Speaker

The Seven Laws of Writing

Gregory’s Principles Applied to Writing Across the Curriculum

This session shows how Gregory’s principles provide a clear, practical framework for teaching writing as a tool for learning in every subject. Drawing on classroom experience across rhetoric grade levels and subjects, the presentation will demonstrate how shaping writing assignments in light of Gregory’s laws in Bible, history, literature, and the sciences can help ensure the effectiveness of those assignments. Teachers will see how shared language, clear expectations, and regular, modest writing practices help students attend more carefully to what they read, remember more accurately, and express understanding with greater precision.

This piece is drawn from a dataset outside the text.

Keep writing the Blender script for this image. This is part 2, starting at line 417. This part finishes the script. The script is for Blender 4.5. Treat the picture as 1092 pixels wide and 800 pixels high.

The presentation will emphasize short, meaningful writing tasks that strengthen thinking without drastically increasing the grading load.

This session is designed for teachers who want writing to support learning rather than become an isolated or burdensome task. Participants will leave with concrete examples of writing practices rooted in Gregory’s time-tested insights. These practices will strengthen attention, reinforce order, and help students perceive and communicate meaning more clearly.

 

Mark Wheeler is a rhetoric English teacher at Hickory Christian Academy in Hickory, North Carolina, where he has taught a variety of classes since 2006. He has also coached the mock trial team for several years. He and his wife, Leah, have six children who attend Hickory Christian Academy. They are members at West Hickory Baptist Church, where Mark is a deacon and teaches the youth Sunday School class. Mark has graduate degrees from Pensacola Christian College, The Southern Baptist Theological Seminary, and St. John’s College. The leftward progression of the successive institutions does not generally reflect his thinking.